Short exercise — Every line must be returned precisely as it is written.

— begin —

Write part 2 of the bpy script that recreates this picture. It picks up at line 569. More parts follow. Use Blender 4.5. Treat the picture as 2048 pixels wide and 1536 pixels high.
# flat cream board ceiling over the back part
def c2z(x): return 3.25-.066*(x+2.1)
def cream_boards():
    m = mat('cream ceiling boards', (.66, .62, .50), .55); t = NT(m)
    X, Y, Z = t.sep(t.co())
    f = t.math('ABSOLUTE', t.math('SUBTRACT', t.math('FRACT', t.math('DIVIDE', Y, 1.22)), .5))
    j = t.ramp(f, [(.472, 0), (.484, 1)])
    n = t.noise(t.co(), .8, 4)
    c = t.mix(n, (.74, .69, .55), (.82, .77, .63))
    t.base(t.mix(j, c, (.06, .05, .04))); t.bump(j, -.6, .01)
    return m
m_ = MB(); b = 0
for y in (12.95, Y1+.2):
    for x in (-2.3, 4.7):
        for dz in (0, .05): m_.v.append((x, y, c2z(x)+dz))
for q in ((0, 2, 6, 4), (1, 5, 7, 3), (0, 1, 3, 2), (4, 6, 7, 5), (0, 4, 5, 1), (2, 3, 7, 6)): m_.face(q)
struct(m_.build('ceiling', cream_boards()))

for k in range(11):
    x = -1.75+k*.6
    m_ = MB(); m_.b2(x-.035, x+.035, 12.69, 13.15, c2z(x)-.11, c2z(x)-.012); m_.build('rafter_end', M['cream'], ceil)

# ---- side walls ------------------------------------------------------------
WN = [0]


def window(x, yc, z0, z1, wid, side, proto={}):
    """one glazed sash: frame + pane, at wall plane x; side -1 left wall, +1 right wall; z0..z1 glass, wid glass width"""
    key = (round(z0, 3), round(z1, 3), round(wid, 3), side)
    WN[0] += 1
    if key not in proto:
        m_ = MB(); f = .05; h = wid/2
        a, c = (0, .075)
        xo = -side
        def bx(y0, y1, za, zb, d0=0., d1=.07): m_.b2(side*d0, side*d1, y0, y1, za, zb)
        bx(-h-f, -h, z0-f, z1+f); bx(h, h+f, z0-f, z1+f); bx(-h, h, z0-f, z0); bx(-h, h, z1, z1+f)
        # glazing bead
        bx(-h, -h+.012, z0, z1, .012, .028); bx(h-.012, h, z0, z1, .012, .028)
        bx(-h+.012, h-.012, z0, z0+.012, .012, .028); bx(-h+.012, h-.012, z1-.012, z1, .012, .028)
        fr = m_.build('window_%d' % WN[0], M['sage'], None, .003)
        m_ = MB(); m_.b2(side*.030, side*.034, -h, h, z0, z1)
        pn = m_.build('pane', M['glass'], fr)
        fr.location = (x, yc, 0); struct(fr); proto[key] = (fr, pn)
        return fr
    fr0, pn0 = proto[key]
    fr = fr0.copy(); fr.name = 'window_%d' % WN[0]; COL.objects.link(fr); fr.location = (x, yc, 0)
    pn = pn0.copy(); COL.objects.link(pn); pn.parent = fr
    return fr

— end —

Final result —
Write part 2 of the bpy script that recreates this picture. It picks up at line 569. More parts follow. Use Blender 4.5. Treat the picture as 2048 pixels wide and 1536 pixels high.
# flat cream board ceiling over the back part
def c2z(x): return 3.25-.066*(x+2.1)
def cream_boards():
    m = mat('cream ceiling boards', (.66, .62, .50), .55); t = NT(m)
    X, Y, Z = t.sep(t.co())
    f = t.math('ABSOLUTE', t.math('SUBTRACT', t.math('FRACT', t.math('DIVIDE', Y, 1.22)), .5))
    j = t.ramp(f, [(.472, 0), (.484, 1)])
    n = t.noise(t.co(), .8, 4)
    c = t.mix(n, (.74, .69, .55), (.82, .77, .63))
    t.base(t.mix(j, c, (.06, .05, .04))); t.bump(j, -.6, .01)
    return m
m_ = MB(); b = 0
for y in (12.95, Y1+.2):
    for x in (-2.3, 4.7):
        for dz in (0, .05): m_.v.append((x, y, c2z(x)+dz))
for q in ((0, 2, 6, 4), (1, 5, 7, 3), (0, 1, 3, 2), (4, 6, 7, 5), (0, 4, 5, 1), (2, 3, 7, 6)): m_.face(q)
struct(m_.build('ceiling', cream_boards()))

for k in range(11):
    x = -1.75+k*.6
    m_ = MB(); m_.b2(x-.035, x+.035, 12.69, 13.15, c2z(x)-.11, c2z(x)-.012); m_.build('rafter_end', M['cream'], ceil)

# ---- side walls ------------------------------------------------------------
WN = [0]


def window(x, yc, z0, z1, wid, side, proto={}):
    """one glazed sash: frame + pane, at wall plane x; side -1 left wall, +1 right wall; z0..z1 glass, wid glass width"""
    key = (round(z0, 3), round(z1, 3), round(wid, 3), side)
    WN[0] += 1
    if key not in proto:
        m_ = MB(); f = .05; h = wid/2
        a, c = (0, .075)
        xo = -side
        def bx(y0, y1, za, zb, d0=0., d1=.07): m_.b2(side*d0, side*d1, y0, y1, za, zb)
        bx(-h-f, -h, z0-f, z1+f); bx(h, h+f, z0-f, z1+f); bx(-h, h, z0-f, z0); bx(-h, h, z1, z1+f)
        # glazing bead
        bx(-h, -h+.012, z0, z1, .012, .028); bx(h-.012, h, z0, z1, .012, .028)
        bx(-h+.012, h-.012, z0, z0+.012, .012, .028); bx(-h+.012, h-.012, z1-.012, z1, .012, .028)
        fr = m_.build('window_%d' % WN[0], M['sage'], None, .003)
        m_ = MB(); m_.b2(side*.030, side*.034, -h, h, z0, z1)
        pn = m_.build('pane', M['glass'], fr)
        fr.location = (x, yc, 0); struct(fr); proto[key] = (fr, pn)
        return fr
    fr0, pn0 = proto[key]
    fr = fr0.copy(); fr.name = 'window_%d' % WN[0]; COL.objects.link(fr); fr.location = (x, yc, 0)
    pn = pn0.copy(); COL.objects.link(pn); pn.parent = fr
    return fr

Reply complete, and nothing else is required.